### Instruction
Leave the pictures out and quote every line from the start of the listing to the line with "for x, y, s_", inclusive.

### Collected data

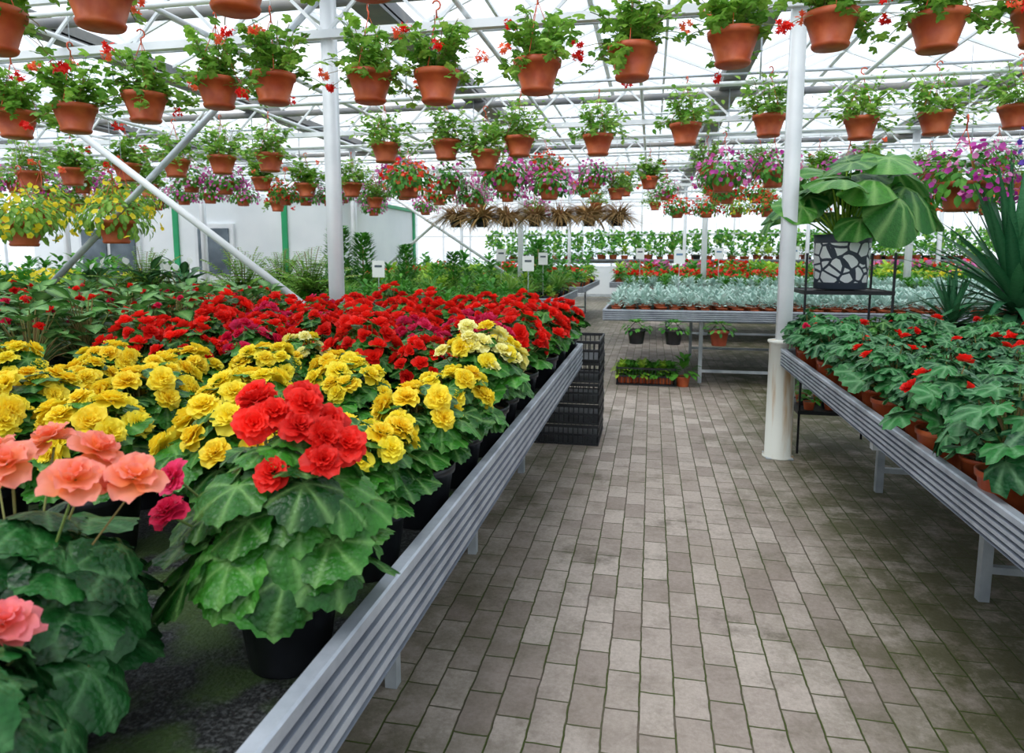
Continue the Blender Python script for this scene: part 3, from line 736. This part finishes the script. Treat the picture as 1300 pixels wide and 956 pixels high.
def shrub(name, H=.9, R=.28, n=700):
    mb = MB(); pot(mb, .13, .2, 'pot_black')
    mb.add(tube([(0, 0, .15), (0, 0, H)], .012, 6), 'stem')
    for i in range(n):
        z = rng.rand(); az = rng.uniform(0, TAU); r = R*math.sqrt(rng.rand())*(1-.6*z)+.02
        mb.add(small, 'leaf_mid', frame((math.cos(az)*.6, math.sin(az)*.6, .7), (0, 0, 1)), (r*math.cos(az), r*math.sin(az), .2+z*H), rng.uniform(.06, .1))
    return mb.mesh(name)
ms = shrub('shrub')
for x, y, s_ in ((-4.75, 9.9, 1.0), (-4.35, 9.9, .9), (-3.8, 10.3, .75), (-3.0, 10.2, .65), (-2.3, 14, .9), (-1.8, 11.5, .6)): obj('potted_conifer', ms, (x, y, .74), rng.rand()*6, s_)

# ---------------- tropical plant in mosaic pot on stand
mb = MB(); pr = [(.001, 0), (.165, 0), (.175, .01), (.188, .34), (.19, .385), (.178, .385), (.17, .33)]
mb.add(lathe(pr, 40), 'pot_mosaic'); mb.add(lathe([(.172, .34), (.001, .345)], 20), 'soil')
for i in range(30):
    az = i*2.39996+.4; f = i/30; al = math.radians(4+80*f); L = rng.uniform(.28, .52)
    P = np.array([0, 0, .36])+rdir(al, az)*L*[1.15, 1.15, 1.15]+np.array([0, 0, .05])
    mb.add(tube(curve_pts((.03*math.cos(az), .03*math.sin(az), .33), P, (0, 0, .1), 6), [.008, .007, .006, .006, .005, .004], 6, False), 'leaf_lime')
    d = rdir(min(al+rng.uniform(.5, 1.4), 2.4), az)+rng.uniform(-.35, .35, 3); nn = rdir(max(0, al-.2), az)+rng.uniform(-.4, .4, 3)
    mb.add(HEART[rng.randint(3)], 'leaf_tropic', frame(d, nn), P, rng.uniform(.17, .28)*np.array([1, 1, 1]))
obj('tropical_potted_plant', mb.mesh('tropical'), (1.33, 5.3, 1.165))
mb = MB(); sx0, sx1, sy0, sy1 = 1.05, 1.61, 5.06, 5.56
for x in (sx0, sx1):
    for y in (sy0, sy1): mb.add(box(x-.007, x+.007, y-.007, y+.007, 0, 1.42), 'black_metal')
for z in (.3, 1.15):
    mb.add(box(sx0, sx1, sy0, sy1, z-.006, z+.006), 'black_metal')
    for y in (sy0, sy1): mb.add(box(sx0-.01, sx1+.01, y-.01, y+.01, z-.015, z+.012), 'black_metal')
    for x in (sx0, sx1): mb.add(box(x-.01, x+.01, sy0, sy1, z-.015, z+.012), 'black_metal')
obj('plant_stand', mb.mesh('stand', False))
mass('small_succulent_pots', ['tallgreen', 'mid'], (1.13, 1.58), (5.15, 5.5), .306, .13, .8)
def yucca(name, n=70, L=.75, trunk=.5):
    mb = MB(); pot(mb, .17, .3, 'pot_black'); mb.add(tube([(0, 0, .25), (.01, 0, .3+trunk)], [.035, .03], 10), 'soil')
    for i in range(n):
        az = i*2.4; f = i/n; al = math.radians(8+85*f)
        mb.add(blade[int(f*2.99)], 'leaf_yucca', frame(rdir(al, az), (0, 0, 1) if al > .3 else rdir(1.57, az)), (0, 0, .3+trunk-.12*f), L*rng.uniform(.75, 1.05))
    return mb.mesh(name)
my = yucca('yucca', 110)
obj('yucca_plant', my, (2.55, 5.5, 0), 0, (1.15, 1.15, 1.4)); obj('agave_plant', yucca('agave', 50, .45, .05), (2.15, 5.5, .6), 1)
mb = MB(); mb.add(box(-.25, .25, -.25, .25, .55, .6), 'black_metal')
for x in (-.23, .23):
    for y in (-.23, .23): mb.add(box(x-.02, x+.02, y-.02, y+.02, 0, .55), 'black_metal')
obj('plant_table', mb.mesh('plant_table', False), (2.15, 5.5, 0))

# ---------------- crates
def crate(mb, x0, x1, y0, y1, z0, h, m_='crate_black'):
    t = .008
    mb.add(box(x0, x1, y0, y1, z0, z0+.008), m_)
    for zz in (z0, z0+h*.5-.008, z0+h-.025):
        w = .016 if zz != z0+h-.025 else .022
        mb.add(box(x0, x1, y0-.004, y0+t, zz, zz+w), m_); mb.add(box(x0, x1, y1-t, y1+.004, zz, zz+w), m_)
        mb.add(box(x0-.004, x0+t, y0, y1, zz, zz+w), m_); mb.add(box(x1-t, x1+.004, y0, y1, zz, zz+w), m_)
    n = int((x1-x0)/.035)
    for i in range(n+1):
        x = x0+(x1-x0-.008)*i/n; mb.add(box(x, x+.008, y0, y0+.005, z0, z0+h-.01), m_); mb.add(box(x, x+.008, y1-.005, y1, z0, z0+h-.01), m_)
    n = int((y1-y0)/.035)
    for i in range(n+1):
        y = y0+(y1-y0-.008)*i/n; mb.add(box(x0, x0+.005, y, y+.008, z0, z0+h-.01), m_); mb.add(box(x1-.005, x1, y, y+.008, z0, z0+h-.01), m_)
mb = MB()
for i in range(5): crate(mb, -.84+.004*(i % 2), -.36+.004*(i % 2), 4.96, 5.5, .158*i, .155)
obj('plastic_crate_stack', mb.mesh('crates', False))
mb = MB(); crate(mb, -.33, .3, 0, .38, 0, .2)
for i in range(8):
    for j in range(4): mb.merge(TU['mid' if i % 3 else 'lime'][j % 2], (-.27+i*.072, .06+j*.085, .02), i, .9)
obj('seedling_crate', mb.mesh('seedcrate', False), (-.02, 7.45, 0))
mb = MB(); mb.merge(TU['mid'][0], (0, 0, 0), 0, 1.4); obj('potted_herb', mb.mesh('herb'), (.36, 7.5, 0))
def rail_pot(name, x, pm, lm):
    mb = MB(); pot(mb, .095, .15, pm)
    for i in range(60):
        az = i*2.4; al = rng.uniform(.1, 1.7); P = np.array([0, 0, .15])+rdir(al, az)*[.14, .14, .08]
        mb.add(small, lm, frame(rdir(al+.6, az), (0, 0, 1)), P, .06)
    for s_ in (-1, 1): mb.add(tube([(s_*.095, 0, .14), (0, .06, .245)], .003, 4, False), 'black_metal')
    obj(name, mb.mesh(name), (x, 7.3, .48))
rail_pot('hanging_pot', -.14, 'pot_black', 'leaf_mid'); rail_pot('hanging_pot', .24, 'pot_black', 'leaf_mid'); rail_pot('hanging_pot', .7, 'pot_rust', 'leaf_mid')
def sign(x, y, zb, h=.45, w=.16, hh=.12, blue=False):
    mb = MB(); mb.add(tube([(0, 0, 0), (0, 0, h)], .005, 5), 'steel_galv')
    mb.add(box(-w/2, w/2, -.006, .0, h-.02, h+hh), 'sign_white')
    mb.add(box(-w*.3, w*.3, -.008, -.006, h+hh*.55, h+hh*.7), 'sign_blue' if blue else 'dark_glass')
    obj('price_sign', mb.mesh('sign', False), (x, y, zb))
for a in ((-2.9, 7.0, .74, .45), (-2.2, 10, .74, .6), (-1.6, 10.2, .74, .55), (-1.45, 8.1, .74, .5), (.35, 9.2, .77, .55), (1.1, 12, .77, .6), (1.9, 10, .77, .6), (-4.0, 7.8, .74, .45), (-.2, 12, .77, .6)):
    sign(*a, w=.14, hh=.16, blue=a[0] > 0)

# ---------------- light
w = bpy.data.worlds.new('World'); scene.world = w; w.use_nodes = True; nt = w.node_tree; nt.nodes.clear()
o = nt.nodes.new('ShaderNodeOutputWorld'); bg = nt.nodes.new('ShaderNodeBackground'); bg.inputs[1].default_value = 1.55
c = mixc(nt, ramp(nt, noise(nt, 3, 4, 'Generated'), .35, .65), (.76, .86, 1, 1), (.97, .985, 1, 1))
nt.links.new(c, bg.inputs[0]); nt.links.new(bg.outputs[0], o.inputs[0])
s = bpy.data.lights.new('sun', 'SUN'); s.energy = 2.6; s.angle = math.radians(35); so = bpy.data.objects.new('sun', s)
s.color = (1, .97, .93)
so.rotation_euler = (math.radians(28), math.radians(-14), 0); so.location = (0, 0, 10); scene.collection.objects.link(so)
try:
    scene.view_settings.view_transform = 'Standard'; scene.view_settings.look = 'None'
except Exception as ex: print(ex)
# ---------------- camera
cd = bpy.data.cameras.new('camera'); cd.sensor_width = 36; cd.sensor_fit = 'HORIZONTAL'; cd.lens = 24.01; cd.shift_y = -45/1300
cd.clip_start = .05; cd.dof.use_dof = True; cd.dof.focus_distance = 2.4; cd.dof.aperture_fstop = 6.3
co = bpy.data.objects.new('camera', cd); co.location = (0, 0, 1.4); co.rotation_euler = (math.radians(90-7.1), 0, math.radians(11.5))
scene.collection.objects.link(co); scene.camera = co
print('objects', len(bpy.data.objects))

######

### Task result
Continue the Blender Python script for this scene: part 3, from line 736. This part finishes the script. Treat the picture as 1300 pixels wide and 956 pixels high.
def shrub(name, H=.9, R=.28, n=700):
    mb = MB(); pot(mb, .13, .2, 'pot_black')
    mb.add(tube([(0, 0, .15), (0, 0, H)], .012, 6), 'stem')
    for i in range(n):
        z = rng.rand(); az = rng.uniform(0, TAU); r = R*math.sqrt(rng.rand())*(1-.6*z)+.02
        mb.add(small, 'leaf_mid', frame((math.cos(az)*.6, math.sin(az)*.6, .7), (0, 0, 1)), (r*math.cos(az), r*math.sin(az), .2+z*H), rng.uniform(.06, .1))
    return mb.mesh(name)
ms = shrub('shrub')
for x, y, s_ in ((-4.75, 9.9, 1.0), (-4.35, 9.9, .9), (-3.8, 10.3, .75), (-3.0, 10.2, .65), (-2.3, 14, .9), (-1.8, 11.5, .6)): obj('potted_conifer', ms, (x, y, .74), rng.rand()*6, s_)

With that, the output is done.